Written instruction
Would you quote the material below from its first line through the line containing "mb = MB(); vent_grille(mb, 10.68, 11.52, 6.68, 7.16, 6);", exactly and with both ends included?
** START OF Given information **
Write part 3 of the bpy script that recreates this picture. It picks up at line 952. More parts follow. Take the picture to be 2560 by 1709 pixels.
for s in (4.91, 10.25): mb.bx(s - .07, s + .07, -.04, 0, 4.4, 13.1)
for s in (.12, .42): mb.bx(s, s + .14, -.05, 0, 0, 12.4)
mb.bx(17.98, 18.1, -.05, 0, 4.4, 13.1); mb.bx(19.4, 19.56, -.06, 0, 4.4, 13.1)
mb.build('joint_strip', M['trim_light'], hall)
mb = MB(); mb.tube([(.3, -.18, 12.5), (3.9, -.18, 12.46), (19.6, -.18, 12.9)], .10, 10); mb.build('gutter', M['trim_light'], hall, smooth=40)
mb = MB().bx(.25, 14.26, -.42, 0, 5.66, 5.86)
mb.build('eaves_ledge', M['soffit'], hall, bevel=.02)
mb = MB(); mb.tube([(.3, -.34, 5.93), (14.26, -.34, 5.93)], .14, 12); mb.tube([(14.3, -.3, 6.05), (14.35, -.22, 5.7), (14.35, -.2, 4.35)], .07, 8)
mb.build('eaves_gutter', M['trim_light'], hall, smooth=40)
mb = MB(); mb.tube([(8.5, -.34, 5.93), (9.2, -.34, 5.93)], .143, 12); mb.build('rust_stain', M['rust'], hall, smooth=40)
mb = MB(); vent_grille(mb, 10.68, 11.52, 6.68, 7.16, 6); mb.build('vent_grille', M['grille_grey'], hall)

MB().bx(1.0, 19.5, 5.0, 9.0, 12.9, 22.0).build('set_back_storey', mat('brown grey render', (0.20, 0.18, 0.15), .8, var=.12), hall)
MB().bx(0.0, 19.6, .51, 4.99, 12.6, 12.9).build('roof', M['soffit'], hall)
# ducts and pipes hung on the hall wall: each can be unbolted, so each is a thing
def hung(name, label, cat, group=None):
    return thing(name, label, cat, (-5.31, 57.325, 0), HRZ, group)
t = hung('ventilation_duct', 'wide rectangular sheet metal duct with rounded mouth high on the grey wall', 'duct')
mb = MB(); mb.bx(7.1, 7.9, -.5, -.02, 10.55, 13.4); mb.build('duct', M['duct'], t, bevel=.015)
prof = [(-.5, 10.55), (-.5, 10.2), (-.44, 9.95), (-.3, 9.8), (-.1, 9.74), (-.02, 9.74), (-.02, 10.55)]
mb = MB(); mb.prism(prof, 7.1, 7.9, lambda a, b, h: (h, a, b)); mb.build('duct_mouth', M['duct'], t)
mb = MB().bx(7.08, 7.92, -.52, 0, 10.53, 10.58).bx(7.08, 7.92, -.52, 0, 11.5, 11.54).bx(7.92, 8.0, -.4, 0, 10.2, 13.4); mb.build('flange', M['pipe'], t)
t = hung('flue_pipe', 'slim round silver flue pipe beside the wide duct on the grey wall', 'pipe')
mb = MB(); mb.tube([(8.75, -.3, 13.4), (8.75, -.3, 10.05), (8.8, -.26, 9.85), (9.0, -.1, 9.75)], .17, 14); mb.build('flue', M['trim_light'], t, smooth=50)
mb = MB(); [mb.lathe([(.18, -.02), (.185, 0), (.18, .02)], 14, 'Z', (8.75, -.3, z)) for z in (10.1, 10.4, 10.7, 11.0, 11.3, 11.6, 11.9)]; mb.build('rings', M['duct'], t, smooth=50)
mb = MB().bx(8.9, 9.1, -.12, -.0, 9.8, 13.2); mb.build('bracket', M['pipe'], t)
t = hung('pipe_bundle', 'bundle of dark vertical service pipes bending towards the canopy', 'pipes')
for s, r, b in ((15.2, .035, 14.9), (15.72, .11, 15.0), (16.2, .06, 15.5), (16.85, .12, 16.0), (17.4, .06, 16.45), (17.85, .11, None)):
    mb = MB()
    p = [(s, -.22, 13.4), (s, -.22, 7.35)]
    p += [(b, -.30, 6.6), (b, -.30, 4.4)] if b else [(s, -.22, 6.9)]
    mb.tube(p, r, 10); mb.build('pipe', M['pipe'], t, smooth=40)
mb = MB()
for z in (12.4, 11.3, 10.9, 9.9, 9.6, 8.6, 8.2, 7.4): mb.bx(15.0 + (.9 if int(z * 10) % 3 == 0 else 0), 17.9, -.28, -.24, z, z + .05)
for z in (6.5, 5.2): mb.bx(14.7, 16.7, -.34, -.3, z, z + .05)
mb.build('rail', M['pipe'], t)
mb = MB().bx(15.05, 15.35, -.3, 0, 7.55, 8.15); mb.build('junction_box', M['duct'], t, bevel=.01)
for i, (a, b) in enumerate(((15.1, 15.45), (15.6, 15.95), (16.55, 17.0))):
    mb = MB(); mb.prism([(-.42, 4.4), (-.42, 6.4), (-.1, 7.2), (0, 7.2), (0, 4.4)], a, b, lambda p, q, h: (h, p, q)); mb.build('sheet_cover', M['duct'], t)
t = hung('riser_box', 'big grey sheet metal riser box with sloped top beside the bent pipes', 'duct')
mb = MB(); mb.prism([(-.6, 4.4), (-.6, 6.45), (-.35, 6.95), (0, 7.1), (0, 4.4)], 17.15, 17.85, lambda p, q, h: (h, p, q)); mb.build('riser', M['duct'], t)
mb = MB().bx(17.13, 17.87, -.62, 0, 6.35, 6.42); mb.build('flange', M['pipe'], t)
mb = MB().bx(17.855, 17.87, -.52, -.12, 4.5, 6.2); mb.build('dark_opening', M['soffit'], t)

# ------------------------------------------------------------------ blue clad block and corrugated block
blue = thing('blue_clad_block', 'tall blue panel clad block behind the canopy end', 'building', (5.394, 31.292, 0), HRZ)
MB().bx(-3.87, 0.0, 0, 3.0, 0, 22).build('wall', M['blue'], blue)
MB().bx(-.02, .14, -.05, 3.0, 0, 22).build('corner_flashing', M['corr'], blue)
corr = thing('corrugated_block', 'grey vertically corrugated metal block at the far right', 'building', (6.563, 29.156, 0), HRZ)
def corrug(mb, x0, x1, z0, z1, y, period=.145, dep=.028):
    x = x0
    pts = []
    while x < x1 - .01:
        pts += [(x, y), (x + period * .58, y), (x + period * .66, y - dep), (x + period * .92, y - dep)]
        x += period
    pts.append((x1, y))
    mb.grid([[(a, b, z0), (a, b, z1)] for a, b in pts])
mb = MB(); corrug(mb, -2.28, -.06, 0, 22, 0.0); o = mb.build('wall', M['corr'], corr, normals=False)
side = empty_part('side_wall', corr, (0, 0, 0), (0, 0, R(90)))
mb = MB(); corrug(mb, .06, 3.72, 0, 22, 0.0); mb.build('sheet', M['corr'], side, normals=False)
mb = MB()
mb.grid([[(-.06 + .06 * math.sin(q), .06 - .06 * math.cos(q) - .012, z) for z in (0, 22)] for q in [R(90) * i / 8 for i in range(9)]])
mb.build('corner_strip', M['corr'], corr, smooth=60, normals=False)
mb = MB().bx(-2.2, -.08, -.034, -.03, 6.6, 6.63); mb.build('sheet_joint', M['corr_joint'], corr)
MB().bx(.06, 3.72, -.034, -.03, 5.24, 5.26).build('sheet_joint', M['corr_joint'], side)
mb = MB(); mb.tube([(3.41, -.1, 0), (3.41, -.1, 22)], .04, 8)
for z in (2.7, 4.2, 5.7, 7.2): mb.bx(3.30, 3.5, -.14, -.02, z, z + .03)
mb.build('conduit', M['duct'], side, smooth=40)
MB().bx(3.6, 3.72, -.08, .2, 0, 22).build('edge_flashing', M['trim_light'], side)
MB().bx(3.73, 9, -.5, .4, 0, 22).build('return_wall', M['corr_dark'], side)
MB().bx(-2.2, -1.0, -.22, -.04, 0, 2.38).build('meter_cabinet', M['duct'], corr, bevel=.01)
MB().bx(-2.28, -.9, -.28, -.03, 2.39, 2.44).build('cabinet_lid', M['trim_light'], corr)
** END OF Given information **
Expected answer
Write part 3 of the bpy script that recreates this picture. It picks up at line 952. More parts follow. Take the picture to be 2560 by 1709 pixels.
for s in (4.91, 10.25): mb.bx(s - .07, s + .07, -.04, 0, 4.4, 13.1)
for s in (.12, .42): mb.bx(s, s + .14, -.05, 0, 0, 12.4)
mb.bx(17.98, 18.1, -.05, 0, 4.4, 13.1); mb.bx(19.4, 19.56, -.06, 0, 4.4, 13.1)
mb.build('joint_strip', M['trim_light'], hall)
mb = MB(); mb.tube([(.3, -.18, 12.5), (3.9, -.18, 12.46), (19.6, -.18, 12.9)], .10, 10); mb.build('gutter', M['trim_light'], hall, smooth=40)
mb = MB().bx(.25, 14.26, -.42, 0, 5.66, 5.86)
mb.build('eaves_ledge', M['soffit'], hall, bevel=.02)
mb = MB(); mb.tube([(.3, -.34, 5.93), (14.26, -.34, 5.93)], .14, 12); mb.tube([(14.3, -.3, 6.05), (14.35, -.22, 5.7), (14.35, -.2, 4.35)], .07, 8)
mb.build('eaves_gutter', M['trim_light'], hall, smooth=40)
mb = MB(); mb.tube([(8.5, -.34, 5.93), (9.2, -.34, 5.93)], .143, 12); mb.build('rust_stain', M['rust'], hall, smooth=40)
mb = MB(); vent_grille(mb, 10.68, 11.52, 6.68, 7.16, 6); mb.build('vent_grille', M['grille_grey'], hall)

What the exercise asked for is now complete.